As you can find from the definition of foreclosure, the mortgagor is facing an impending foreclosure after missing some payments and failing to bring the loan current over three to six months. So, as you expect, a foreclosure bailout loan will come with a higher interest rate. To get a foreclosure bailout, though, the borrower must still have a good credit score of 500 and above.

Most lenders usually come with a few options to help the borrowers in financial distress, and they might come with a proposition to refinance a mortgage. If your lender did not make you an offer, then the next safest place to find a trustworthy lender is through a broker. Brokers send the case to the lenders who are more likely to offer a foreclosure bailout loan. Otherwise, trying to find a private lender could be risky because there are many scams and tricky offers for debtors facing foreclosure.

The Office of the Comptroller of the Currency(OCC) has published many tips for avoiding mortgage modification scams and foreclosure avoidance scams. As bad as it may sound, there are people who take advantage of vulnerable debtors on the verge of losing their homes. They have no mercy and those who take the bait end up losing even more money while their foreclosure is progressing. Before signing any documents, search for the company you are about to work with on the Better Business Bureau website and check it’s rating. Companies (including banks and private lenders) who deserve your trust are rated A+ or have earned BBB accreditation. Avoid hard money lenders at all costs!

Another condition imposed on those who need a foreclosure bailout loan is to have high equity in their homes, preferably of at least 40%. Those who have built less than 20% equity in their houses might qualify for the HOPE for Homeowners Program dedicated to FHA Insured loans.

There is good news for mortgages backed by Fannie Mae or Freddie Mac, too. Ask your lender if you qualify for the Home Affordable Modification Program (HAMP) or the Home Affordable Refinance Program (HARP).

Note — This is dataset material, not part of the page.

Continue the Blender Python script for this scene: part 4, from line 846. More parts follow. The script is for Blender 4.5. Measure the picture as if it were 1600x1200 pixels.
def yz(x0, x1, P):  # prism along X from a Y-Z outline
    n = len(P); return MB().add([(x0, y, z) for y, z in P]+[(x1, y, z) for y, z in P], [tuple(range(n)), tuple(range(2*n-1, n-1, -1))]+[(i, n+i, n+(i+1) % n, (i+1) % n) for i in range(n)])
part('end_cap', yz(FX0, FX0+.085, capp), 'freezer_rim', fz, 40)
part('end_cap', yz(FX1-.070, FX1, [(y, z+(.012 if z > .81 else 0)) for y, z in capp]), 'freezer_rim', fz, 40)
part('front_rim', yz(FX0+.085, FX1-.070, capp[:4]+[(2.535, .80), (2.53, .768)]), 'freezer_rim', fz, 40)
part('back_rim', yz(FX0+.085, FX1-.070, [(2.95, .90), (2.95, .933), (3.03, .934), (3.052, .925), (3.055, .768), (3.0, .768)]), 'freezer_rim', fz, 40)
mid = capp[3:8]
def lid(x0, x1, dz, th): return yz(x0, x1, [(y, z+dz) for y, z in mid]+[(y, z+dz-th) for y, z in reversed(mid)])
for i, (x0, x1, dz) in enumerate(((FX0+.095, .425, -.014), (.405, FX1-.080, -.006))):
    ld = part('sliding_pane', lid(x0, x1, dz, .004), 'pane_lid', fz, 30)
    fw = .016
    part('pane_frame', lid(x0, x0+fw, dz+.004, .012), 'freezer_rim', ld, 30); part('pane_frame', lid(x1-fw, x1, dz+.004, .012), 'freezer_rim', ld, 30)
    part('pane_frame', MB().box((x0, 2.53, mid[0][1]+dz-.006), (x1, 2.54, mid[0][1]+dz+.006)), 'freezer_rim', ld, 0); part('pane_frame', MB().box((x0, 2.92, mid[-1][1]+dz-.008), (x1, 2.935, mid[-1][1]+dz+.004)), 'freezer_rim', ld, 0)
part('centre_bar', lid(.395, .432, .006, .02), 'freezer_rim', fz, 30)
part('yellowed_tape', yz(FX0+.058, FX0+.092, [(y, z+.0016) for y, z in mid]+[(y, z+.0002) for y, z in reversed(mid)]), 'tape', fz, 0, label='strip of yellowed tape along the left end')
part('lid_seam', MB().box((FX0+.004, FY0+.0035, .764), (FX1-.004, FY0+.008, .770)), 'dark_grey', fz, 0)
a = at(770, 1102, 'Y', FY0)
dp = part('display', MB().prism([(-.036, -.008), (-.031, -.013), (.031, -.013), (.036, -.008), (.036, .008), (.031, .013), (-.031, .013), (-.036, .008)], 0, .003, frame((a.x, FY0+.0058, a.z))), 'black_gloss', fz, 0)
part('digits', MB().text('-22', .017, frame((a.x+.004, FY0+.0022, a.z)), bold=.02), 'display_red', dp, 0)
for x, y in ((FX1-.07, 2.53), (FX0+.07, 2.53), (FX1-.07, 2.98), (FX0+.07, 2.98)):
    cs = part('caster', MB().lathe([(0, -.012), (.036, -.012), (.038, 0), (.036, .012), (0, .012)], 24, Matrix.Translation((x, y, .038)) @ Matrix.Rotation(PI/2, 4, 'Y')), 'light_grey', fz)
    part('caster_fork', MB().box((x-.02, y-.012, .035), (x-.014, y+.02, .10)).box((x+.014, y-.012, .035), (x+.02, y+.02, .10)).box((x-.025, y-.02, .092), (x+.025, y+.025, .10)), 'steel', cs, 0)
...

HOPE NOW is another great non-profit organization that helps people facing changes in their lives that have had a negative impact on their monthly income: people who have been furloughed, unemployed, seniors with fixed income or families filing for divorce. As written on their website: HOPE NOW is a non-profit alliance between counselors, mortgage companies, investors, regulators, and other mortgage market participants.” Here you may also find free legal advice and assistance.

After reading this definition of a foreclosure bailout loan, you can see they are not for everyone. You don’t have to feel discouraged. Communication with your lender is very important and it is not for their best interest to foreclose upon your property. They earn a lot more if you continue to pay every month for as long as possible. Make even small payments/partial payments just to show that you do your best and opt for a foreclosure bailout loan only if it is not making your life harder.